▸ WHAT YOU WILL DO: Output all lines exactly, with nothing added or dropped.

▸ COLLECTED DATA:
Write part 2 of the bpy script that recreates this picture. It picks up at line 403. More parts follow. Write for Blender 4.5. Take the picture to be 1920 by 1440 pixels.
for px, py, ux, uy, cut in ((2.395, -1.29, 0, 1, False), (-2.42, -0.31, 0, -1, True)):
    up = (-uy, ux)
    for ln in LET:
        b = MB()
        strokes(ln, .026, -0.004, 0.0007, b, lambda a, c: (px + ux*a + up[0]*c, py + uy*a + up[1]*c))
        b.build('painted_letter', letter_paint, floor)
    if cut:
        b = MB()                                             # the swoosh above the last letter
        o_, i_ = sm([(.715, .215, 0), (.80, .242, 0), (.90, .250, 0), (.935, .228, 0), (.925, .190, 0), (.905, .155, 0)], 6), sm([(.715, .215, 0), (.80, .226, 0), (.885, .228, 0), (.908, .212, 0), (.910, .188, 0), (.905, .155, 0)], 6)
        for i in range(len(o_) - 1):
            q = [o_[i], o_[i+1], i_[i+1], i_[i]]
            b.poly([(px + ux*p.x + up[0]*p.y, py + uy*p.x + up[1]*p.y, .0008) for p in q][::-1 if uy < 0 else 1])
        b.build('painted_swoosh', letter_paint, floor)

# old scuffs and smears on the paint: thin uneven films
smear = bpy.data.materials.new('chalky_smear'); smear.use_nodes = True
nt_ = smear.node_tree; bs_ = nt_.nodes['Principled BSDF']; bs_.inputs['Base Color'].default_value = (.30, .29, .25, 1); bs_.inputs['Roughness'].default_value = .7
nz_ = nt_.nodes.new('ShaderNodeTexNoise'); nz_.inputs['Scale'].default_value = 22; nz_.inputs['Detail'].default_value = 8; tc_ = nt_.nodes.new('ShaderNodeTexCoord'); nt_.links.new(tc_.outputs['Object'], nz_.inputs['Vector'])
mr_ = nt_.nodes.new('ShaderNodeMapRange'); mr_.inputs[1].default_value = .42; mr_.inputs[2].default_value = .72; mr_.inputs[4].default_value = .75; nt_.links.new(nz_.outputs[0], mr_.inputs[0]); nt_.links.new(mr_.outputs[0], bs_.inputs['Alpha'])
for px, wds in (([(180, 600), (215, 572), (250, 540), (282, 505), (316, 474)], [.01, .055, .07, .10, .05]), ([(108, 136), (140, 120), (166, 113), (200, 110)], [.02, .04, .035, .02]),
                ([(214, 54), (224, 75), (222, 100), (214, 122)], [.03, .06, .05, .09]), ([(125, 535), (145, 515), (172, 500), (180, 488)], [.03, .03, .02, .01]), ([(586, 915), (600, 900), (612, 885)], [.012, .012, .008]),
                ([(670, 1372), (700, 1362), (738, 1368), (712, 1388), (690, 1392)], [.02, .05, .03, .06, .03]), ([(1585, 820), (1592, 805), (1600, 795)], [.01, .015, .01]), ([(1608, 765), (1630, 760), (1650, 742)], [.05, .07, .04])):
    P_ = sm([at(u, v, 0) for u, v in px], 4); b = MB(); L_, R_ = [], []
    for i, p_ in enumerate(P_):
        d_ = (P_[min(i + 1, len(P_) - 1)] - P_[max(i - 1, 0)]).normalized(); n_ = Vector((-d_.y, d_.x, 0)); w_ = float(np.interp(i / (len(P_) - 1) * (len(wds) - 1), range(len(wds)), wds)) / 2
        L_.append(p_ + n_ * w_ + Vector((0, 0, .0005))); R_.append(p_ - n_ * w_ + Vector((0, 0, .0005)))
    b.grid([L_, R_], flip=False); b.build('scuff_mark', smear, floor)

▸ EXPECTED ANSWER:
Write part 2 of the bpy script that recreates this picture. It picks up at line 403. More parts follow. Write for Blender 4.5. Take the picture to be 1920 by 1440 pixels.
for px, py, ux, uy, cut in ((2.395, -1.29, 0, 1, False), (-2.42, -0.31, 0, -1, True)):
    up = (-uy, ux)
    for ln in LET:
        b = MB()
        strokes(ln, .026, -0.004, 0.0007, b, lambda a, c: (px + ux*a + up[0]*c, py + uy*a + up[1]*c))
        b.build('painted_letter', letter_paint, floor)
    if cut:
        b = MB()                                             # the swoosh above the last letter
        o_, i_ = sm([(.715, .215, 0), (.80, .242, 0), (.90, .250, 0), (.935, .228, 0), (.925, .190, 0), (.905, .155, 0)], 6), sm([(.715, .215, 0), (.80, .226, 0), (.885, .228, 0), (.908, .212, 0), (.910, .188, 0), (.905, .155, 0)], 6)
        for i in range(len(o_) - 1):
            q = [o_[i], o_[i+1], i_[i+1], i_[i]]
            b.poly([(px + ux*p.x + up[0]*p.y, py + uy*p.x + up[1]*p.y, .0008) for p in q][::-1 if uy < 0 else 1])
        b.build('painted_swoosh', letter_paint, floor)

# old scuffs and smears on the paint: thin uneven films
smear = bpy.data.materials.new('chalky_smear'); smear.use_nodes = True
nt_ = smear.node_tree; bs_ = nt_.nodes['Principled BSDF']; bs_.inputs['Base Color'].default_value = (.30, .29, .25, 1); bs_.inputs['Roughness'].default_value = .7
nz_ = nt_.nodes.new('ShaderNodeTexNoise'); nz_.inputs['Scale'].default_value = 22; nz_.inputs['Detail'].default_value = 8; tc_ = nt_.nodes.new('ShaderNodeTexCoord'); nt_.links.new(tc_.outputs['Object'], nz_.inputs['Vector'])
mr_ = nt_.nodes.new('ShaderNodeMapRange'); mr_.inputs[1].default_value = .42; mr_.inputs[2].default_value = .72; mr_.inputs[4].default_value = .75; nt_.links.new(nz_.outputs[0], mr_.inputs[0]); nt_.links.new(mr_.outputs[0], bs_.inputs['Alpha'])
for px, wds in (([(180, 600), (215, 572), (250, 540), (282, 505), (316, 474)], [.01, .055, .07, .10, .05]), ([(108, 136), (140, 120), (166, 113), (200, 110)], [.02, .04, .035, .02]),
                ([(214, 54), (224, 75), (222, 100), (214, 122)], [.03, .06, .05, .09]), ([(125, 535), (145, 515), (172, 500), (180, 488)], [.03, .03, .02, .01]), ([(586, 915), (600, 900), (612, 885)], [.012, .012, .008]),
                ([(670, 1372), (700, 1362), (738, 1368), (712, 1388), (690, 1392)], [.02, .05, .03, .06, .03]), ([(1585, 820), (1592, 805), (1600, 795)], [.01, .015, .01]), ([(1608, 765), (1630, 760), (1650, 742)], [.05, .07, .04])):
    P_ = sm([at(u, v, 0) for u, v in px], 4); b = MB(); L_, R_ = [], []
    for i, p_ in enumerate(P_):
        d_ = (P_[min(i + 1, len(P_) - 1)] - P_[max(i - 1, 0)]).normalized(); n_ = Vector((-d_.y, d_.x, 0)); w_ = float(np.interp(i / (len(P_) - 1) * (len(wds) - 1), range(len(wds)), wds)) / 2
        L_.append(p_ + n_ * w_ + Vector((0, 0, .0005))); R_.append(p_ - n_ * w_ + Vector((0, 0, .0005)))
    b.grid([L_, R_], flip=False); b.build('scuff_mark', smear, floor)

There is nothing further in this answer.